When students recognise symbolism, context, technique, and intention, visual texts become more meaningful and enjoyable. Engagement increases because understanding increases.

Visual literacy supports critical thinking

In an age of advertising, misinformation, and curated media, students must learn to question what they see.

Visual literacy helps students recognise persuasion, bias, framing, and emotional manipulation. These skills are essential for developing informed, thoughtful readers of the world around them.

Visual literacy supports language learners

For students developing proficiency in English, visuals provide an important bridge to understanding.

Images can support comprehension, allow students to demonstrate understanding without relying solely on words, and reduce the cognitive load involved in processing new language.

Visual Literacy Across Subjects

Visual literacy is not confined to English.

Students encounter visual texts in:

  • mathematics, through graphs and diagrams

  • science, through models and illustrations

  • geography, through maps and satellite imagery

  • music, through notation

  • history, through photographs and artefacts

Teaching students how to interpret and use visuals strengthens learning across disciplines.

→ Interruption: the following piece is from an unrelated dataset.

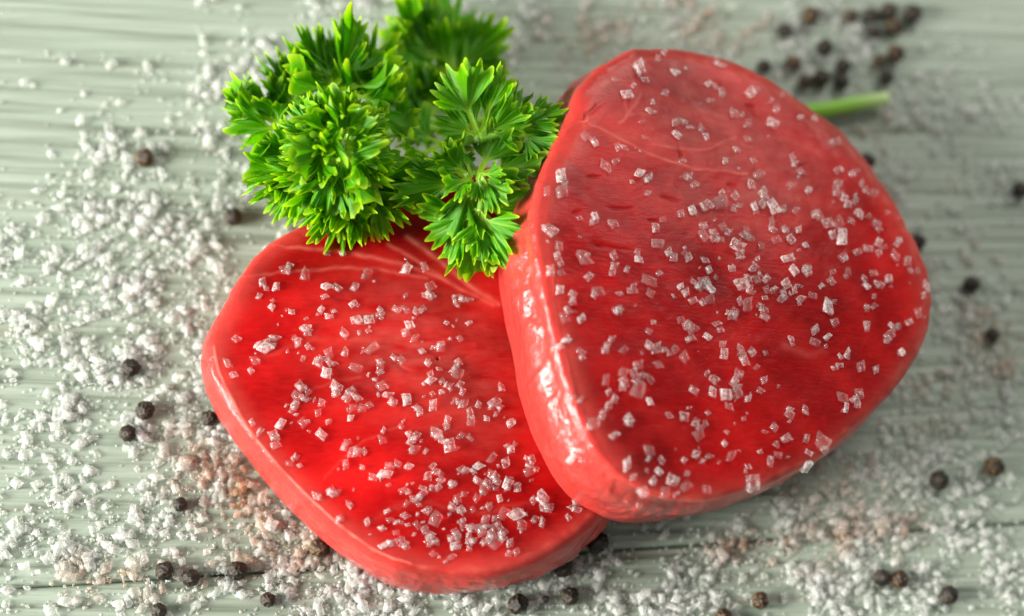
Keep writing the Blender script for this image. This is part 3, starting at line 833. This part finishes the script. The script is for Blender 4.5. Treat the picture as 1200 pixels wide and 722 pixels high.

Teaching Visual Literacy: Interpretation and Creation

Visual literacy can be approached in two complementary ways.

Interpreting visual texts

Interpretation involves understanding what an image communicates and how it does so. Students learn to consider:

  • context and purpose

  • composition and framing

  • symbols and visual choices

  • what is included, and what is omitted

A simple and effective activity is asking students to caption an image without background information. Comparing captions highlights how interpretation varies and how easily meaning can be shaped.

Creating visual texts

Creation involves using images to communicate ideas intentionally.

This might include:

  • diagrams or concept maps

  • visual summaries of information

  • storyboards or sequences

  • infographics or presentations

Creating visuals forces students to clarify their thinking and make deliberate choices about meaning.

Visual Literacy and the Written Word

Visual literacy does not diminish the importance of writing.

Some ideas, such as arguments, explanations, and nuanced opinions, require the precision of language. Others benefit from visual support.

The goal is not replacement, but balance.

When students learn to integrate words and visuals thoughtfully, they become stronger communicators in every sense.

Why Visual Literacy Belongs at the Heart of Learning

Children today live in an image-rich world. Teaching them to navigate that world critically, thoughtfully, and creatively is essential.

Visual literacy:

  • strengthens comprehension

  • supports critical thinking

  • enhances communication

  • complements traditional literacy

When taught deliberately, it equips students with skills they will use for life.